Connection is always refused.
But, I can start an SSH session on the remote with -X and -C and run there the vncserver and the vncviewer so SSH transports to me the viewer.
Re: VNC, Securely: Part 2
Why do the iptables above use --sport? Shouldn't they be protecting against connections to the relevant --dport from the outside? I was also wondering what the FORWARD rules protect against.
I'm not an iptables expert by any stretch, but presuming that the host running the vncserver is IP 192.168.1.187, I was expecting something more like this:
iptables -A INPUT -p tcp -s 192.168.1.187 --dport 5801 -j ACCEPT
iptables -A INPUT -p tcp --dport 5801 -j DROP
iptables -A INPUT -p tcp -s 192.168.1.187 --dport 5901 -j ACCEPT
iptables -A INPUT -p tcp --dport 5901 -j DROP
iptables -A INPUT -p tcp -s 192.168.1.187 --dport 6001 -j ACCEPT
iptables -A INPUT -p tcp --dport 6001 -j DROP
The specific IP address could also be replaced by the vncserver's hostname as long as the hostname maps to the actual ethernet IP and not 127.0.0.1. You need the specific IP because ssh forwarded tunnel appears to make all the incoming packets look like they're coming from that IP, not localhost.
Hope this helps.
Re: VNC, Securely: Part 2
This article deals with security by SSH. I have found however that the biggest security risk of VNC is that a new connection will result in the old connection being dumped (ie., people can walk straight in onto your desktop.)
This patch to the VNC source, 3.3.3r1 and r2, modify this behaviour: an existing connection will be given priority over an incoming one. This of course still means you should log off your VNC desktop when you're not using it, thus defeating the first article, but I'm not up for too much source hacking ;).
Personally I use VNC to share XDM desktops (you connect to VNC, then login) and log them out after use. This means that over an untrusted LAN I can still have reliable access to my desktop. To do this, add an Xvnc line with appropriate resolution and colour depth to your Xservers file. (/usr/dt/config on Solaris, /etc/X11/xdm on my Linux box - not RH 7.1.)

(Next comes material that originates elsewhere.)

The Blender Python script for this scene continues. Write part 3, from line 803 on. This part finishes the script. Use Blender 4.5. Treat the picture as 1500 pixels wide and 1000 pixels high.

Save this to a file, and use patch to apply this context diff and rebuild your source tree for the modification.
Re: VNC, Securely: Part 2
Should it be colour depth?
Re: VNC, Securely: Part 2
Technically, I do mean color depth. The idea was that the quality of the picture is less. With lower bit depth, you can actually resolve less information, but that isn't the proper technical way to use the word "resolve" in this context.